À memória de Aurélio Santos
Um dos maiores receios da minha mãe era o de que o o meu pai fosse transferido de Caxias para Peniche. Ao ler este livro consegui perceber porquê.
Os relatos, na primeira pessoa, estão prenhes de coragem e de firmeza. Na prisão do regime fascista de Salazar e Caetano, tornada ilha ao encher da maré e a lembrar outra prisão e outra ilha, as condições dos presos políticos eram ínfimas, tanto quanto eram as das famílias a quem, na grande maioria, o fascismo sonegava o sustento e com isso a possibilidade de uma deslocação a Peniche, para visitar companheiros, filhos e pais.
Nos idos de 80 visitei o “Forte de Peniche”. Dias Lourenço, protagonista de uma fuga heróica, serviu-nos de guia. Na memória ficou-me gravada a cela do “segredo”. Um pequeno espaço de dois metros quadrados, escuro e húmido. A visita que devia ter conteúdo histórico, acabou por ser um doloroso exercício.
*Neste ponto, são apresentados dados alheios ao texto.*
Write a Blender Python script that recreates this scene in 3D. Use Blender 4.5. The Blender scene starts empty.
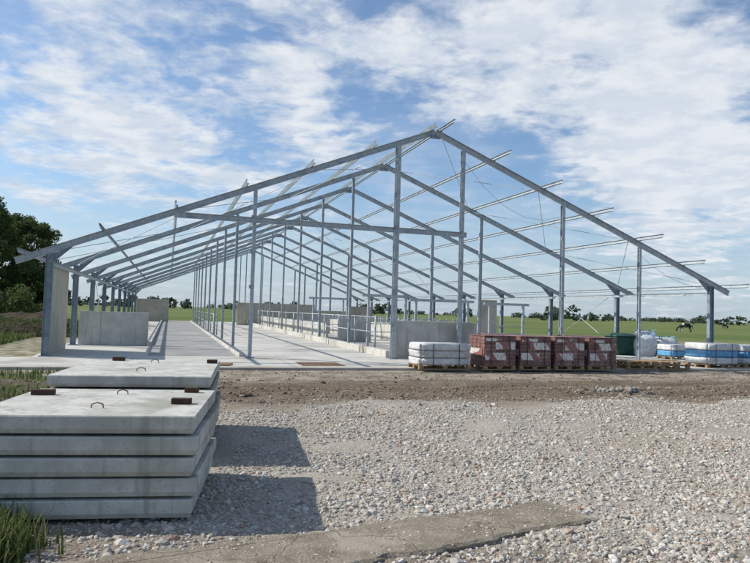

Não consegui, enquanto jornalista, esquecer os receios da minha mãe e os relatos que ouvi dos que conheci – Óscar dos Reis Figueiredo e Francisco Pinto (não mencionado no livro) – sobre a sua “estadia” no Forte de Peniche.
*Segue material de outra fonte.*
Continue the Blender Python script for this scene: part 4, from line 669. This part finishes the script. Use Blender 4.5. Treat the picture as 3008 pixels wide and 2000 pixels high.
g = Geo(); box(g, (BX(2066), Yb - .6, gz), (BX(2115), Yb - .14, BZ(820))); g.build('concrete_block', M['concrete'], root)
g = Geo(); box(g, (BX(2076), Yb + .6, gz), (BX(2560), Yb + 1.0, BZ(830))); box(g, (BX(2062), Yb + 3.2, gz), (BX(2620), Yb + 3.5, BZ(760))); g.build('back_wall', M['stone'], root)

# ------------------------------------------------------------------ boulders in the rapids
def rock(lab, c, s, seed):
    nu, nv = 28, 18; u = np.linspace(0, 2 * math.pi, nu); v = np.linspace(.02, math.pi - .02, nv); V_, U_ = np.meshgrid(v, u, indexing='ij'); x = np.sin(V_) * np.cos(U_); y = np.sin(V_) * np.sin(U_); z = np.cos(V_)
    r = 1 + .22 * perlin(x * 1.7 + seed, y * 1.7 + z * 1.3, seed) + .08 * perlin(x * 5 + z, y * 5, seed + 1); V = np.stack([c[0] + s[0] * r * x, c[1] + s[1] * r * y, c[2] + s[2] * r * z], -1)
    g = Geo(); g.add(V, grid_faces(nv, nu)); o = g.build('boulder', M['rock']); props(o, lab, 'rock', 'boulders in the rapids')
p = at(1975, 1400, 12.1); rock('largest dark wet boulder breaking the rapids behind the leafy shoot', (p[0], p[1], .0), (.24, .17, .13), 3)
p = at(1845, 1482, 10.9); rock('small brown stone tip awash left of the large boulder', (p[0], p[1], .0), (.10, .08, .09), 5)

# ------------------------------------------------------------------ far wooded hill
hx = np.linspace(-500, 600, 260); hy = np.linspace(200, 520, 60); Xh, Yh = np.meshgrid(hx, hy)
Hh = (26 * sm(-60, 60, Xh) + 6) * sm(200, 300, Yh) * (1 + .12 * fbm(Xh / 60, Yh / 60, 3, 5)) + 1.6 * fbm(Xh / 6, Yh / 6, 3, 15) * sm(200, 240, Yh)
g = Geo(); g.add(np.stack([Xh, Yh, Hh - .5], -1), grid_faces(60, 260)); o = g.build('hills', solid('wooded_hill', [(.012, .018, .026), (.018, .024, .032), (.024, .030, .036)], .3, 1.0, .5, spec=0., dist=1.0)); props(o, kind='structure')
A custo, portanto, li o livro que em boa hora e com toda a propriedade a União de Resistentes Antifascistas Portugueses (URAP) decidiu editar dedicado a “todas as vítimas da perseguição e repressão fascistas”. Dos testemunhos nele inscrito, dois destaques.
“Enquanto aguardávamos pela visita, as horas eram intermináveis, junto a um portão enorme à chuva, ao frio e ao calor. Durante a espera, éramos confrontados pelos medos e incertezas de como iríamos encontrar os nossos familiares e de como iria decorrer a visita. Acalentava-nos apenas a palavra amiga e o abraço caloroso dos familiares de outros presos que ali também se encontravam. (…) Chegava a hora da visita… e passados todos estes anos não consigo apagar da memória uma chave enorme que só o seu barulho a abrir as portas nos intimidava, os choros das crianças que queriam ver os pais, tocar-lhes e beijar-lhes, o que lhes era negado, porque só os podíamos ver da cintura para cima através daquele vidro atrás do qual eles se encontravam já sentados quando chegávamos”. Eulália Miranda
“Naquele dia nenhum de nós pensava que a intervenção do guarda Pôpa viesse apressar e colaborar nos planos da fuga. As circunstâncias contribuíram para muita gente pensar (mesmo os carcereiros) que aquela ida para o «segredo» foi provocada por nós ou pelo Dias Lourenço. Mas a verdade não é essa. De facto esperava-se o momento oportuno. E o momento oportuno foi o guarda Pôpa quem o precipitou. (…) Lembra-me que naquela confusão o Dias Lourenço ainda teve tempo para me lançar um olhar significativo que eu interpretei como indicação de que ia aproveitar a oportunidade. (…) Era todo um mundo de interrogações que nos preocupavam. Sempre que um guarda se aproximava ou abria a porta da sala esperávamos poder observar qualquer indício que fosse uma resposta à nossa ansidedade.
O tempo de espera não foi muito.
Numa manhã seguinte dois guardas entraram na caserna e dirigiram-se para a minha cama. Pressenti imediatamente que tudo se tinha consumado – para o bem ou para o mal.
– Onde estão as coisas do senhor Dias Lourenço? – perguntaram, sem se dirigir particularmente a ninguém”. Joaquim Campino
Para que a memória não esmoreça (o livro também contém todo o processo de luta conduzido pela URAP com o objetivo de que a prisão fascista permanecesse como testemunho vivo e não se transformasse em unidade hoteleira), Forte de Peniche – Memória, resistência e luta é um livro de leitura obrigatória, para todos os que, sem sectarismos de qualquer espécie, falam e escrevem sobre a ditadura fascista de Salazar e Caetano. Mesmo para os que a apelidam de “Estado Novo”.